State bill criminalizing homeless encampments advances in Georgia Senate

A tent sits in the snow on a bridge frequented by the homeless as the downtown skyline stands in the background in Atlanta, Thursday, Jan. 18, 2018. SB 535 would create a state-level misdemeanor charge for anyone who sets up camp on public property. (AP Photo/David Goldman)

A state Senate bill criminalizing sleeping outside moved forward in a hectic committee meeting Tuesday.

The legislation, SB 535, would create a state-level misdemeanor charge for anyone who sets up camp on public property. It would also punish cities that refuse to enforce the ban by denying them state grants.

In the Senate Committee on Government Oversight, several Atlanta area lawmakers voiced opposition to the bill, which they said effectively criminalized homelessness.

They also expressed concern that there wasn’t enough input from the city with the biggest homeless population in the state — Atlanta.

“My question is have you talked to the city of Atlanta?” Sen.
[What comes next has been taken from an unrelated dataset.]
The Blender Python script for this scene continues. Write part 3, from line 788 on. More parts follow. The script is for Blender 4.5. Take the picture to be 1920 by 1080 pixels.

Nikki Merritt, who represents parts of Gwinnett County. “Have you had a meeting? Have you talked to advocates?”

The bill’s sponsor, Sen. Carden Summers of Cordele in South Georgia, said he had not met with Atlanta. But he stressed this is not a bill aimed at Atlanta.

 “There are other cities and counties and municipalities that have homeless issues,” Summers said.

Still, the metro Atlanta lawmakers initially had enough votes to table the effort until another meeting. Several housing advocates, ready to testify against the bill, then apparently left the room.

But shortly after, more committee members showed up, allowing the committee chairman, Sen. Marty Harbin of Tyrone, to move the legislation through. The bill now must go before the full Senate.  

“Our issue is really safety for them,” Harbin said during the meeting, referring to people without permanent shelter. “It’s trying to create a safety net to help these people.”

The bill encourages cities and counties to develop government-sanctioned encampments, where those living under bridges or in parks could stay instead.

The version approved in the committee was a pared-down substitute. The original language would have also discouraged cities from using federal homeless funds for permanent supportive housing. Similar legislation was introduced in the state House last year.

Behind both pieces of legislation is a national think tank called the Cicero Institute. The group has pushed similar efforts in Texas and Arizona. Its advisors have been present in each of Georgia’s hearings to testify in favor of street homelessness bans.

Not mentioned in the committee meeting was the fact that urban camping is already illegal in Atlanta. The city has faced criticism for clearing encampments in the past.